◆ EXERCISE DIRECTIONS ◆
Transcribe the full listing below exactly.
=====
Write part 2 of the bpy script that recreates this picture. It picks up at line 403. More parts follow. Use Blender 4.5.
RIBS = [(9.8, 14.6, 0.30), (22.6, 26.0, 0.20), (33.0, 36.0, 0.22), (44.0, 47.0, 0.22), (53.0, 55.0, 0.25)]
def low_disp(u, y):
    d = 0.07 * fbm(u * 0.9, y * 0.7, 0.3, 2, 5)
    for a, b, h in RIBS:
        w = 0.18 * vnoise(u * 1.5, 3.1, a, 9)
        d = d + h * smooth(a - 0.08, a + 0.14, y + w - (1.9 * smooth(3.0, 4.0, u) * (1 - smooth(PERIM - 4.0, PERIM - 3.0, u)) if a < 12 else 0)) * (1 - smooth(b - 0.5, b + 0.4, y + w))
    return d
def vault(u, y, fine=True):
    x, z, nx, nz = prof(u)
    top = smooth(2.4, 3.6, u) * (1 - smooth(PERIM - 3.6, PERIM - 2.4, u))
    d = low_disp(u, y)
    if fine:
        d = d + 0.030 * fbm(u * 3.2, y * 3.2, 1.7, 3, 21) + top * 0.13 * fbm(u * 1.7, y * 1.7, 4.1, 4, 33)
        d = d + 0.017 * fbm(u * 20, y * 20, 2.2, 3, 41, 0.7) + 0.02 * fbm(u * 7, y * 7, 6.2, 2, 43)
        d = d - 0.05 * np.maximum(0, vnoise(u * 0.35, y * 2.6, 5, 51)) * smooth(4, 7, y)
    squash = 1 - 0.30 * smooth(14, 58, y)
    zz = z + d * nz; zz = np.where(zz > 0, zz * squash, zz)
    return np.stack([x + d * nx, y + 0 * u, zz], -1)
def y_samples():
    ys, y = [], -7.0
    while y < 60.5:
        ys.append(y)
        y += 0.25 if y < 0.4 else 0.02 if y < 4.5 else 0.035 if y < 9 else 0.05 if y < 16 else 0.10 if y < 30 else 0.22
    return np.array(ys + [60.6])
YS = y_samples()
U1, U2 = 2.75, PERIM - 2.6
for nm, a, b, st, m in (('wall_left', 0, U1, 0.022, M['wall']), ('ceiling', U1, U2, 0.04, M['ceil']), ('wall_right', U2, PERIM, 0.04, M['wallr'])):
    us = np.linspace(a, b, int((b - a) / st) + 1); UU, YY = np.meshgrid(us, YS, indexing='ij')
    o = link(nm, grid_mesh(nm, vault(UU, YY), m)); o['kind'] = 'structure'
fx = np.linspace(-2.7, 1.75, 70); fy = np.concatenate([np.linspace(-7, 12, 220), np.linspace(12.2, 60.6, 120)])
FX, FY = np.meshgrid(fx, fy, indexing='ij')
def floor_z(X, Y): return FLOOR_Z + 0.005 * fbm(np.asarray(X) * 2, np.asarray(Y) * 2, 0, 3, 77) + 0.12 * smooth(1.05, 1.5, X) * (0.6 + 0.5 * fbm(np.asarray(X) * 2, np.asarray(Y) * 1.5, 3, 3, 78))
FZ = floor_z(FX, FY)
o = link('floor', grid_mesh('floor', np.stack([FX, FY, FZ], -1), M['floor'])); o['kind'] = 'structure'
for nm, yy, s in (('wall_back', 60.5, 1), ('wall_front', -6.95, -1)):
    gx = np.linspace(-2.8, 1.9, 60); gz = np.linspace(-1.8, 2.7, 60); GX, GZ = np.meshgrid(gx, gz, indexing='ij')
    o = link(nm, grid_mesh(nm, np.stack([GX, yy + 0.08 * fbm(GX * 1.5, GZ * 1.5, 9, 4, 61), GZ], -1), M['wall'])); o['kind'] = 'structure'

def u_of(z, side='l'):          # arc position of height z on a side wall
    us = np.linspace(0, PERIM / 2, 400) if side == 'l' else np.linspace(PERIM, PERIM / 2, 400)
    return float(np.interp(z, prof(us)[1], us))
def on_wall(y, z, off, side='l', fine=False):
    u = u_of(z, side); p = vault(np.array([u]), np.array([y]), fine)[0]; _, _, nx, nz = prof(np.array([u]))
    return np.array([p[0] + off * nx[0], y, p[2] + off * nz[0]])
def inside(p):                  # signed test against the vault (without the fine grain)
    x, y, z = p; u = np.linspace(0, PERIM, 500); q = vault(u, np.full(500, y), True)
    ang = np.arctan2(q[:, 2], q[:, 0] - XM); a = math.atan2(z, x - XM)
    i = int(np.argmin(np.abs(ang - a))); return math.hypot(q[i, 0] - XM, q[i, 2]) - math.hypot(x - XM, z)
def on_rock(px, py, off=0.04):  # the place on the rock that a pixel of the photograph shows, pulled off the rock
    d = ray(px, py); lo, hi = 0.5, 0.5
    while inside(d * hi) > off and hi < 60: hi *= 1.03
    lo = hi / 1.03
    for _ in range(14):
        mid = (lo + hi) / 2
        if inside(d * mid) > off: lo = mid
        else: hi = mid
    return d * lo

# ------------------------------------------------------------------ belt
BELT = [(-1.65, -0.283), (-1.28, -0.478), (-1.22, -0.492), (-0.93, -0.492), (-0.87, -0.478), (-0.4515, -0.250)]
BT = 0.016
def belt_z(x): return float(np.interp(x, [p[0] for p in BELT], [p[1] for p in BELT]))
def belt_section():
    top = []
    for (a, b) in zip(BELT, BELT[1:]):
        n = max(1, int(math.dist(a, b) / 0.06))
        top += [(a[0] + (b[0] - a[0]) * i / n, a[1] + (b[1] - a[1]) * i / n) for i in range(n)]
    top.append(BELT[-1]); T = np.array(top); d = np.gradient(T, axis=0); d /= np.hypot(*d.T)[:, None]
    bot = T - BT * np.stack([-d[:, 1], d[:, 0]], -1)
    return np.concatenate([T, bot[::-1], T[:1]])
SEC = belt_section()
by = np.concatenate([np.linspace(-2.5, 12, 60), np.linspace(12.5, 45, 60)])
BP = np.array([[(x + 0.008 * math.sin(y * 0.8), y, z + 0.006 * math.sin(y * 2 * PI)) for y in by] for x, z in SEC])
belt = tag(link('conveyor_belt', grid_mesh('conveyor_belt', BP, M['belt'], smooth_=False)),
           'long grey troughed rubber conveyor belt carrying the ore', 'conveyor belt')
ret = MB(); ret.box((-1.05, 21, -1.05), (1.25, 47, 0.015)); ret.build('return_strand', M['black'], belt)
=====
◆ RESULT FOR THIS TASK ◆
Write part 2 of the bpy script that recreates this picture. It picks up at line 403. More parts follow. Use Blender 4.5.
RIBS = [(9.8, 14.6, 0.30), (22.6, 26.0, 0.20), (33.0, 36.0, 0.22), (44.0, 47.0, 0.22), (53.0, 55.0, 0.25)]
def low_disp(u, y):
    d = 0.07 * fbm(u * 0.9, y * 0.7, 0.3, 2, 5)
    for a, b, h in RIBS:
        w = 0.18 * vnoise(u * 1.5, 3.1, a, 9)
        d = d + h * smooth(a - 0.08, a + 0.14, y + w - (1.9 * smooth(3.0, 4.0, u) * (1 - smooth(PERIM - 4.0, PERIM - 3.0, u)) if a < 12 else 0)) * (1 - smooth(b - 0.5, b + 0.4, y + w))
    return d
def vault(u, y, fine=True):
    x, z, nx, nz = prof(u)
    top = smooth(2.4, 3.6, u) * (1 - smooth(PERIM - 3.6, PERIM - 2.4, u))
    d = low_disp(u, y)
    if fine:
        d = d + 0.030 * fbm(u * 3.2, y * 3.2, 1.7, 3, 21) + top * 0.13 * fbm(u * 1.7, y * 1.7, 4.1, 4, 33)
        d = d + 0.017 * fbm(u * 20, y * 20, 2.2, 3, 41, 0.7) + 0.02 * fbm(u * 7, y * 7, 6.2, 2, 43)
        d = d - 0.05 * np.maximum(0, vnoise(u * 0.35, y * 2.6, 5, 51)) * smooth(4, 7, y)
    squash = 1 - 0.30 * smooth(14, 58, y)
    zz = z + d * nz; zz = np.where(zz > 0, zz * squash, zz)
    return np.stack([x + d * nx, y + 0 * u, zz], -1)
def y_samples():
    ys, y = [], -7.0
    while y < 60.5:
        ys.append(y)
        y += 0.25 if y < 0.4 else 0.02 if y < 4.5 else 0.035 if y < 9 else 0.05 if y < 16 else 0.10 if y < 30 else 0.22
    return np.array(ys + [60.6])
YS = y_samples()
U1, U2 = 2.75, PERIM - 2.6
for nm, a, b, st, m in (('wall_left', 0, U1, 0.022, M['wall']), ('ceiling', U1, U2, 0.04, M['ceil']), ('wall_right', U2, PERIM, 0.04, M['wallr'])):
    us = np.linspace(a, b, int((b - a) / st) + 1); UU, YY = np.meshgrid(us, YS, indexing='ij')
    o = link(nm, grid_mesh(nm, vault(UU, YY), m)); o['kind'] = 'structure'
fx = np.linspace(-2.7, 1.75, 70); fy = np.concatenate([np.linspace(-7, 12, 220), np.linspace(12.2, 60.6, 120)])
FX, FY = np.meshgrid(fx, fy, indexing='ij')
def floor_z(X, Y): return FLOOR_Z + 0.005 * fbm(np.asarray(X) * 2, np.asarray(Y) * 2, 0, 3, 77) + 0.12 * smooth(1.05, 1.5, X) * (0.6 + 0.5 * fbm(np.asarray(X) * 2, np.asarray(Y) * 1.5, 3, 3, 78))
FZ = floor_z(FX, FY)
o = link('floor', grid_mesh('floor', np.stack([FX, FY, FZ], -1), M['floor'])); o['kind'] = 'structure'
for nm, yy, s in (('wall_back', 60.5, 1), ('wall_front', -6.95, -1)):
    gx = np.linspace(-2.8, 1.9, 60); gz = np.linspace(-1.8, 2.7, 60); GX, GZ = np.meshgrid(gx, gz, indexing='ij')
    o = link(nm, grid_mesh(nm, np.stack([GX, yy + 0.08 * fbm(GX * 1.5, GZ * 1.5, 9, 4, 61), GZ], -1), M['wall'])); o['kind'] = 'structure'

def u_of(z, side='l'):          # arc position of height z on a side wall
    us = np.linspace(0, PERIM / 2, 400) if side == 'l' else np.linspace(PERIM, PERIM / 2, 400)
    return float(np.interp(z, prof(us)[1], us))
def on_wall(y, z, off, side='l', fine=False):
    u = u_of(z, side); p = vault(np.array([u]), np.array([y]), fine)[0]; _, _, nx, nz = prof(np.array([u]))
    return np.array([p[0] + off * nx[0], y, p[2] + off * nz[0]])
def inside(p):                  # signed test against the vault (without the fine grain)
    x, y, z = p; u = np.linspace(0, PERIM, 500); q = vault(u, np.full(500, y), True)
    ang = np.arctan2(q[:, 2], q[:, 0] - XM); a = math.atan2(z, x - XM)
    i = int(np.argmin(np.abs(ang - a))); return math.hypot(q[i, 0] - XM, q[i, 2]) - math.hypot(x - XM, z)
def on_rock(px, py, off=0.04):  # the place on the rock that a pixel of the photograph shows, pulled off the rock
    d = ray(px, py); lo, hi = 0.5, 0.5
    while inside(d * hi) > off and hi < 60: hi *= 1.03
    lo = hi / 1.03
    for _ in range(14):
        mid = (lo + hi) / 2
        if inside(d * mid) > off: lo = mid
        else: hi = mid
    return d * lo

# ------------------------------------------------------------------ belt
BELT = [(-1.65, -0.283), (-1.28, -0.478), (-1.22, -0.492), (-0.93, -0.492), (-0.87, -0.478), (-0.4515, -0.250)]
BT = 0.016
def belt_z(x): return float(np.interp(x, [p[0] for p in BELT], [p[1] for p in BELT]))
def belt_section():
    top = []
    for (a, b) in zip(BELT, BELT[1:]):
        n = max(1, int(math.dist(a, b) / 0.06))
        top += [(a[0] + (b[0] - a[0]) * i / n, a[1] + (b[1] - a[1]) * i / n) for i in range(n)]
    top.append(BELT[-1]); T = np.array(top); d = np.gradient(T, axis=0); d /= np.hypot(*d.T)[:, None]
    bot = T - BT * np.stack([-d[:, 1], d[:, 0]], -1)
    return np.concatenate([T, bot[::-1], T[:1]])
SEC = belt_section()
by = np.concatenate([np.linspace(-2.5, 12, 60), np.linspace(12.5, 45, 60)])
BP = np.array([[(x + 0.008 * math.sin(y * 0.8), y, z + 0.006 * math.sin(y * 2 * PI)) for y in by] for x, z in SEC])
belt = tag(link('conveyor_belt', grid_mesh('conveyor_belt', BP, M['belt'], smooth_=False)),
           'long grey troughed rubber conveyor belt carrying the ore', 'conveyor belt')
ret = MB(); ret.box((-1.05, 21, -1.05), (1.25, 47, 0.015)); ret.build('return_strand', M['black'], belt)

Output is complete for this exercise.